Adventure, honour and death in 1950s America
Bookshelf: Review by David Burke
THE LINCOLN HIGHWAY
BY AMOR TOWLES
HUTCHINSON €14.99
SOMETIMES your experience of a book that has been out for a year or two is so good that you immediately rush out to buy the author’s latest publication.
Late last year a keen reader lent me her copy of A Gentleman in Moscow by Amor Towles, and I was smitten.
In case you have not heard of it, it is the story of a Russian aristocrat who is placed under, not house arrest but hotel arrest, after the Revolution.
He is at first confined to his usual suite in the Metropol Hotel (Moscow’s equivalent of the Shelbourne), but before long he is sent upstairs – up many stairs – to a little room under the roof.
Here he sets himself up with a few choice pieces of furniture from the family mansion, and spends the next few decades observing the progress of the new Russia and its ruling bureaucracy through his interactions with the guests who come and go in the hotel.
The Stalinist purges of the 1930s, the Great Patriotic War, the cold war of the 1950s: all are played out obliquely through the actions and conversations of the guests with whom Count Alexander Rostov becomes involved.

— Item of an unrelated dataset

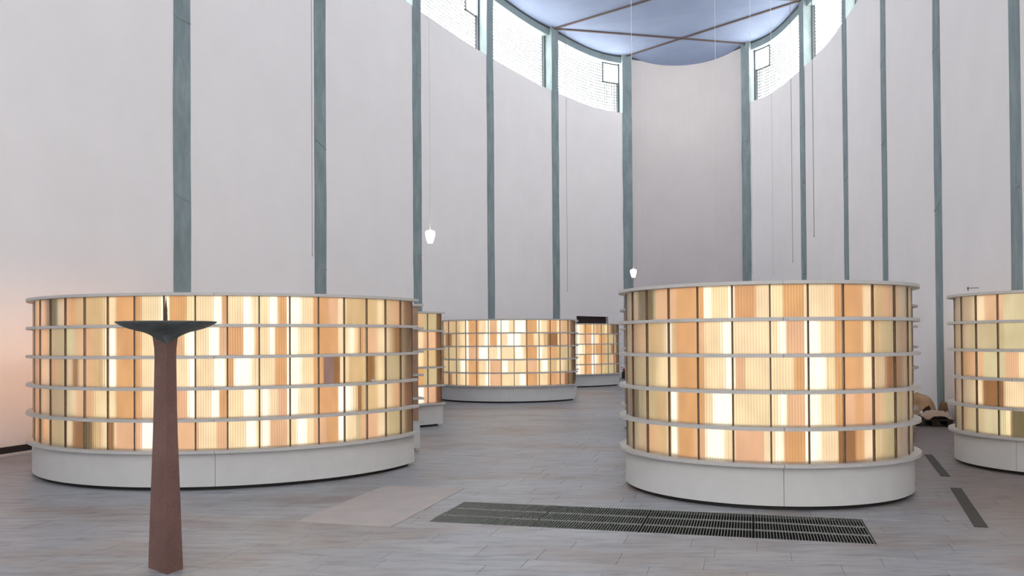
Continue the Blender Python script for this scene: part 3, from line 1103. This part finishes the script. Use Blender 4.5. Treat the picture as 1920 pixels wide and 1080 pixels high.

Towles imagines the mental universe of an old-style aristocrat, a man of breeding, cultivation and erudition with a keen moral sense, with extraordinary clarity.
Written with elegance and wit, and a deep wisdom, the story meanders gently along until some sudden development quickens the reader’s pulse.
There is a series of delicious twists in the closing chapters to bring a smile to the reader’s face and the satisfaction of relishing a well-resolved tale.
So when I saw The Lincoln Highway, Towles’ third novel, in the best-seller lists before Christmas, there was no need to wonder why. This is another excellent read, as far from Moscow and its aristocrat as you can get.
There is one similarity, insofar as both books are period pieces. The America of the 1950s is almost as far from the average reader’s imagination as the Moscow of the 1920s to 1950s, and both stories are told in a slightly mannered, deliberately old-fashioned style that distinguishes them from and raises them above most contemporary fiction.
I dislike the term literary fiction, with its implicit sneer at mere tellers of tales, but in this case I’ll bow to it as a fitting category for this absorbing novel.
Unlike A Gentleman in Moscow, which spans decades, this story begins in June 1954 and ends inside ten days or so.
In the opening scene 18-year-old Emmett Watson is being driven home to the family farm in the middle of nowhere, Nebraska, from the juvenile detention centre where he has spent the last 18 months.
His crime was the proverbial fatal one punch, delivered in response to goading from a local teenager. Emmett believed he deserved punishment for his unintended killing, and did not defend himself in court.
This is the kind of moral outlook he has, and so in their own very particular ways do the other three main protagonists of this story.
Emmett has a brother, Billy, ten years younger but with the proverbial old head on young shoulders. Because their father has recently died and the bank has foreclosed on the family farm, he intends to drive the Lincoln Highway to San Francisco.
Their mother had abandoned them some years before, but she had sent back postcards from towns along the road to the city by the bay. Billy wants to seek her in these towns; Emmett, who has trained as a carpenter, reckons that San Francisco is the ideal place to buy old houses, do them up, and sell them on.
More than one Irish entrepreneur made his fortune thus in London, and were this book to have the timescale of the Moscow story, we might be looking at an American business saga.
But, spoiler alert, Emmett’s car never once faces west. Two friends from the detention centre have stowed away in the boot of the warden’s car.
Duchess and Woolly (both boys) have a plan to go to the holiday home of Woolly’s wealthy New York family and pick up the $150,000 his grandfather secreted in a safe many years before.
What follows is a kind of Odyssey as the four make their way east, separately and together, as the story unfolds.
There are some of the classic tropes of the American myth, riding the rails in empty wagons, bad people encountered and vanquished, a black World War II veteran named Ulysses who comes to Billy’s aid at a critical juncture.
Multiple points of view move the story along: Emmett, Duchess, Ulysses, and Sally, the neighbour’s daughter who has looked after Billy in the wake of the mother’s departure and the father’s death.
Only two are in the first person, Sally and Duchess, which makes the final chapter all the more of a shock when at last the reader reaches it.
This is a great read, a glimpse back in time to people and places that could have come from a Norman Rockwell painting. Highly recommended.